Ozoir-la-Ferrière émet le voeu de l'établissement d'une caisse d'assurances agricoles contre les fléaux extraordinaires.
Les élections et les cahiers de Paris en 1789. Tome 4 / documents recueillis, mis en ordre et annotés par Ch.-L. Chassin
Des chutes de grêle causées par les cloches des églises ?

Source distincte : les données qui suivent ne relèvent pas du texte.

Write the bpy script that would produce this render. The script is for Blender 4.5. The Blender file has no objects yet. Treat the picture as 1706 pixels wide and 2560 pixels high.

Des raisons parfois surprenantes sont avancées à l'époque afin d'expliquer l'origine de cet épisode de grêle :
Demander la suppression des cloches, qui occasionnent des accidents sans nombre, comme la chute du tonnerre et de la grêle ; faire observer à ce sujet que la dernière, qui a fait un tort considérable, n’aurait été que du volume des plus larges gouttes d’eau, si les cloches mises en branle le même jour, à la même heure, à l’occasion de la grand’messe, n’eussent causé une vive et forte commotion dans l’air, qui a occasionné la rupture des nuages et la chute des masses d’eau qui se sont subitement congelées en passant au travers d’un air qui, privé de la chaleur du soleil par l’épaisseur des nuages, était au plus grand froid possible.
Les élections et les cahiers de Paris en 1789. Tome 4 / documents recueillis, mis en ordre et annotés par Ch.-L. Chassin
Cette explication - fantaisiste - compte parmi les plus originales qui aient été données aux orages de grêle.